Based on the geometry and material data, the mechanical and thermal behaviour can be simulated. Additionally, it is possible to take thermal-mechanical, electrical-thermal and electrical-mechanical couplings into account. By making use of failure models, the assessed stress limits or the lifetime can be determined and or predicted.

Important aspects are:

• Determination of geometry: the geometry is determined on the basis of CAD-data or as part of the process and technology development.
• Selecting material data: good materials data is a key element for reliability assessment. Material data is already available for several materials. For new materials or extended fields of application (e.g. high temperature), additional material properties can be characterised and prepared for the simulation.
• Assessing production quality: stresses at the various stages of assembly can be investigated by simulation.
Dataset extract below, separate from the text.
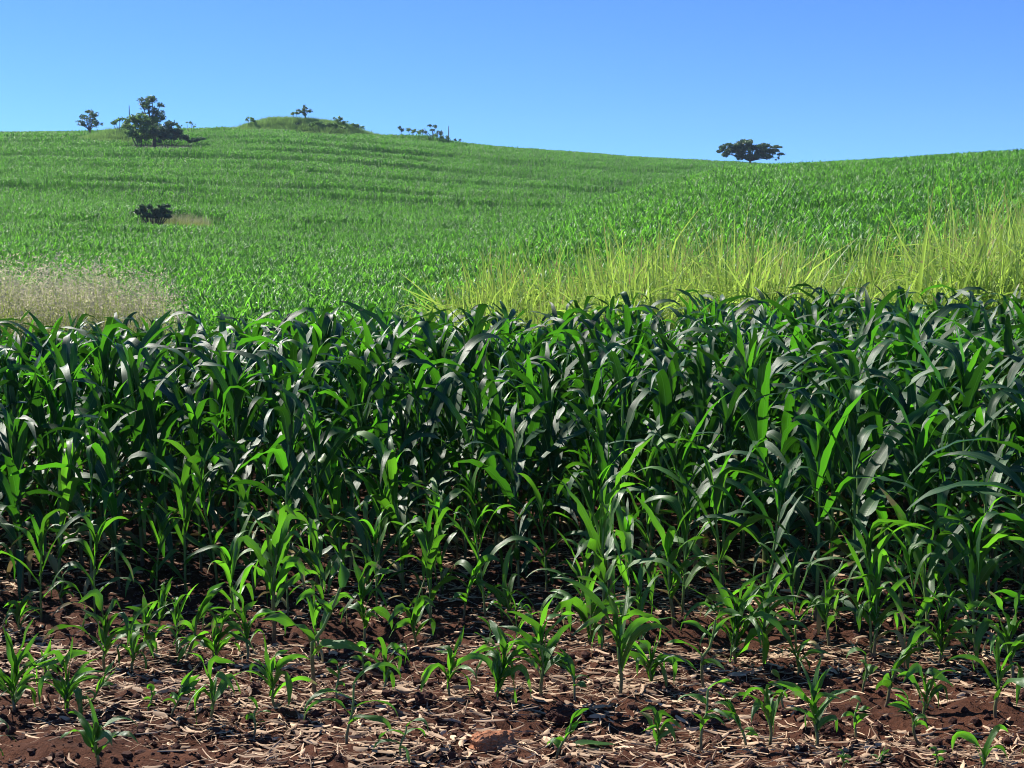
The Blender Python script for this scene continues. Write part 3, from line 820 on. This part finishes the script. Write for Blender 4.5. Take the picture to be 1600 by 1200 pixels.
def tree(name, label, cat, px, d, base_py, blobs, n, size, mat, trunk=True, group=None, seed=0, depth=.8):
    """blobs: clump centres in picture pixels (column, row, radius) - turned into metres at the tree's own distance"""
    s = d / F
    rg = np.random.default_rng(900 + seed)
    x = (px - 800) * s
    z = float(macro(np.array([x]), np.array([d]))[0]) - .1
    o = thing(name, label, cat, (x, d, z), 0, group)
    cen = []
    for b in blobs:
        r = b[2] * s * 1.02
        cen.append(((b[0] - px) * s, rg.uniform(-1, 1) * depth * r * 1.3, EYE + (HOR - b[1]) * s - z, r, b[3] if len(b) > 3 else .75))
    more = []
    for c in cen:
        for k in range(6):
            more.append((c[0] + rg.normal(0, c[3] * .5), c[1] + rg.normal(0, c[3] * .8), c[2] + rg.normal(0, c[3] * .4 * c[4]), c[3] * rg.uniform(.4, .85), c[4]))
    mb = MB(); leaf_cards(mb, more, n, size, rg)
    if trunk:
        tb = MB()
        zc = np.mean([c[2] for c in cen]); H = max(c[2] for c in cen)
        tb_r = .03 * H + .06
        t = np.linspace(0, 1, 7)
        fork = .45 * zc
        tube(tb, np.stack([.05 * H * np.sin(t * 3) * .5, 0 * t, fork * t], 1), tb_r * (1.25 - .45 * t), 8)
        top = np.array([.05 * H * math.sin(3) * .5, 0, fork])
        for c in cen:
            e = np.array(c[:3]); mid = (top + e) / 2 + np.array([rg.normal(0, .15), rg.normal(0, .15), .08 * H])
            q = np.array([(1 - u) ** 2 * top + 2 * u * (1 - u) * mid + u * u * e for u in np.linspace(0, 1, 7)])
            tube(tb, q, tb_r * .55 * (1 - .8 * np.linspace(0, 1, 7)), 6)
        link('trunk', tb.mesh('trunk', [M_BARK]), o)
    else:
        tb = MB()
        for c in cen:
            e = np.array(c[:3]); q = np.array([np.array([e[0] * .3, e[1] * .3, 0]) * (1 - u) + e * u for u in np.linspace(0, 1, 5)])
            tube(tb, q, np.linspace(.07, .02, 5), 5)
        link('stem', tb.mesh('stem', [M_BARK]), o)
    link('crown', mb.mesh('crown', [mat], False), o)
    return o

tree('tree', 'small airy tree standing alone at the far left end of the skyline', 'tree', 148, 268, 205,
     [(150, 178, 6), (141, 187, 6), (156, 184, 7), (135, 193, 6), (150, 194, 9), (160, 196, 6), (134, 199, 5)], 1300, .20, M_TREE, seed=1, group='trees on the skyline')
tree('tree', 'tallest dark tree rising out of the bushes on the left skyline', 'tree', 246, 238, 220,
     [(247, 160, 9), (234, 163, 9), (257, 167, 6), (231, 172, 7), (240, 170, 6), (253, 178, 9), (232, 182, 6), (258, 188, 8), (244, 188, 9)], 2600, .18, M_TREE, seed=2, group='trees on the skyline')
tree('bush', 'wide grey green bush spreading at the left foot of the tallest skyline tree', 'bush', 228, 235, 222,
     [(215, 192, 10), (205, 200, 8), (226, 190, 10), (238, 196, 12), (220, 206, 11), (235, 210, 10), (213, 211, 8), (226, 216, 10), (243, 214, 9)], 5200, .22, M_BUSH, False, 'bushes on the skyline', 3)
tree('bush', 'dark round bush at the right foot of the tallest skyline tree', 'bush', 270, 234, 224,
     [(258, 205, 10), (270, 196, 8), (277, 206, 9), (266, 213, 9), (284, 210, 7), (250, 211, 8), (290, 217, 6), (262, 219, 8), (280, 216, 8)], 4200, .20, M_TREE, False, 'bushes on the skyline', 4)
tree('bush', 'low dark leaf strip standing in for the shadow right of the skyline tree', 'bush', 303, 234, 226,
     [(297, 219, 5), (306, 221, 5, .5), (316, 221, 5, .4), (324, 220, 4, .4)], 1100, .2, M_TREE, False, 'bushes on the skyline', 5)  # flat dark leaf clumps added in place of the bushes' cast shadow
tree('bush', 'small dark bush on the grassy slope left of the tallest skyline tree', 'bush', 193, 250, 200,
     [(188, 193, 4), (196, 190, 5), (184, 195, 3)], 350, .2, M_BUSH, False, 'bushes on the skyline', 6)
tree('bush', 'thin shrub on the skyline just right of the tallest tree', 'bush', 285, 266, 203, [(283, 197, 4), (287, 201, 4)], 160, .18, M_BUSH, False, 'bushes on the skyline', 7)
tree('bush', 'wispy twin topped shrub midway between the tallest tree and the grassy knoll', 'bush', 305, 270, 203, [(298, 195, 2), (305, 196, 3), (308, 199, 3)], 120, .16, M_BUSH, False, 'bushes on the skyline', 8)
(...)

Typical evaluation criteria are fracture stress and maximum permissible thermo-mechanical deformation.
• Determining hot spot temperatures: simulating the temperature distribution and identifying hot spots for various operational states (power loss: static and transient), and cooling parameters as elements of thermal management.
• Determining the lifetime: to evaluate long-term effects, mechanisms such as thermo-mechanical fatigue (e.g. at soldered joints, through vias), fracture processes, moisture diffusion, delamination, and electro-migration, are determined by using lifetime models– if necessary new lifetime models are developed.